===== Raw data =====

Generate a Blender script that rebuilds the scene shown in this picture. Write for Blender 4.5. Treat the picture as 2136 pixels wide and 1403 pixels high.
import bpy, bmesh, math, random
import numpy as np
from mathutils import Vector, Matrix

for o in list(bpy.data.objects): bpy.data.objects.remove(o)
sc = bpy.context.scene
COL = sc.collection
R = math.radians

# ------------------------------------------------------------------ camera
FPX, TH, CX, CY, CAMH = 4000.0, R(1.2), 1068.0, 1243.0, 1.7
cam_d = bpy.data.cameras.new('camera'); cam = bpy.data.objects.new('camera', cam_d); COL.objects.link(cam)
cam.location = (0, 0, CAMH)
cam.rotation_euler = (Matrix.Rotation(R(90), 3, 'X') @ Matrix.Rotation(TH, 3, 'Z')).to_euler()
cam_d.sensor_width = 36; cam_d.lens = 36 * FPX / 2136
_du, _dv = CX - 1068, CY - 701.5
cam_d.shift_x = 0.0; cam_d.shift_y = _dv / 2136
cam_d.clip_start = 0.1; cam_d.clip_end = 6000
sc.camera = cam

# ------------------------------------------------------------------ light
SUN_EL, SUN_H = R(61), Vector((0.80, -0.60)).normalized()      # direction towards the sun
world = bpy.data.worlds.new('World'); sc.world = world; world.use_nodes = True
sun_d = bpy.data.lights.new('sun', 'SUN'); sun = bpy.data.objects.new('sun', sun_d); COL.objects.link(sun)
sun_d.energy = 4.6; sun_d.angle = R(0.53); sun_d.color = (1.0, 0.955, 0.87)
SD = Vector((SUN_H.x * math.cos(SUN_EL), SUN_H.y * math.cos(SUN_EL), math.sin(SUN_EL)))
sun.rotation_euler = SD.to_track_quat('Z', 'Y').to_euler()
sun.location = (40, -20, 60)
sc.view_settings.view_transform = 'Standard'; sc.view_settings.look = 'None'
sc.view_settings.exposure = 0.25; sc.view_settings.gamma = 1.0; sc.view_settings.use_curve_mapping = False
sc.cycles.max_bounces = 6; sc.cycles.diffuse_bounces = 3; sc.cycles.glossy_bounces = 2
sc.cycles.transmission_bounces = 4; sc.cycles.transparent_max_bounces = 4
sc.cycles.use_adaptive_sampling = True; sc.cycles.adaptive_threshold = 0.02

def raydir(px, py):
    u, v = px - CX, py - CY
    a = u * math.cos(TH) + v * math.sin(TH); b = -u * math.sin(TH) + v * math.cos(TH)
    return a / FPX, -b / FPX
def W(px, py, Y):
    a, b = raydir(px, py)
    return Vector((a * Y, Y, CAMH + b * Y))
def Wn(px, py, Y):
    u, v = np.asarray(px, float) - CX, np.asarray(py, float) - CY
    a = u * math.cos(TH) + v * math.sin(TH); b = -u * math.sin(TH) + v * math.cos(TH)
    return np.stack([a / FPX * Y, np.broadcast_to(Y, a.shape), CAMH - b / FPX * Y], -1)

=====

» **Do this**
Please repeat word for word the lines above that run from the beginning through the line containing "sc.cycles.use_adaptive_sampling = True;", keeping both the first and that last line.

» **Solution to this problem**
Generate a Blender script that rebuilds the scene shown in this picture. Write for Blender 4.5. Treat the picture as 2136 pixels wide and 1403 pixels high.
import bpy, bmesh, math, random
import numpy as np
from mathutils import Vector, Matrix

for o in list(bpy.data.objects): bpy.data.objects.remove(o)
sc = bpy.context.scene
COL = sc.collection
R = math.radians

# ------------------------------------------------------------------ camera
FPX, TH, CX, CY, CAMH = 4000.0, R(1.2), 1068.0, 1243.0, 1.7
cam_d = bpy.data.cameras.new('camera'); cam = bpy.data.objects.new('camera', cam_d); COL.objects.link(cam)
cam.location = (0, 0, CAMH)
cam.rotation_euler = (Matrix.Rotation(R(90), 3, 'X') @ Matrix.Rotation(TH, 3, 'Z')).to_euler()
cam_d.sensor_width = 36; cam_d.lens = 36 * FPX / 2136
_du, _dv = CX - 1068, CY - 701.5
cam_d.shift_x = 0.0; cam_d.shift_y = _dv / 2136
cam_d.clip_start = 0.1; cam_d.clip_end = 6000
sc.camera = cam

# ------------------------------------------------------------------ light
SUN_EL, SUN_H = R(61), Vector((0.80, -0.60)).normalized()      # direction towards the sun
world = bpy.data.worlds.new('World'); sc.world = world; world.use_nodes = True
sun_d = bpy.data.lights.new('sun', 'SUN'); sun = bpy.data.objects.new('sun', sun_d); COL.objects.link(sun)
sun_d.energy = 4.6; sun_d.angle = R(0.53); sun_d.color = (1.0, 0.955, 0.87)
SD = Vector((SUN_H.x * math.cos(SUN_EL), SUN_H.y * math.cos(SUN_EL), math.sin(SUN_EL)))
sun.rotation_euler = SD.to_track_quat('Z', 'Y').to_euler()
sun.location = (40, -20, 60)
sc.view_settings.view_transform = 'Standard'; sc.view_settings.look = 'None'
sc.view_settings.exposure = 0.25; sc.view_settings.gamma = 1.0; sc.view_settings.use_curve_mapping = False
sc.cycles.max_bounces = 6; sc.cycles.diffuse_bounces = 3; sc.cycles.glossy_bounces = 2
sc.cycles.transmission_bounces = 4; sc.cycles.transparent_max_bounces = 4
sc.cycles.use_adaptive_sampling = True; sc.cycles.adaptive_threshold = 0.02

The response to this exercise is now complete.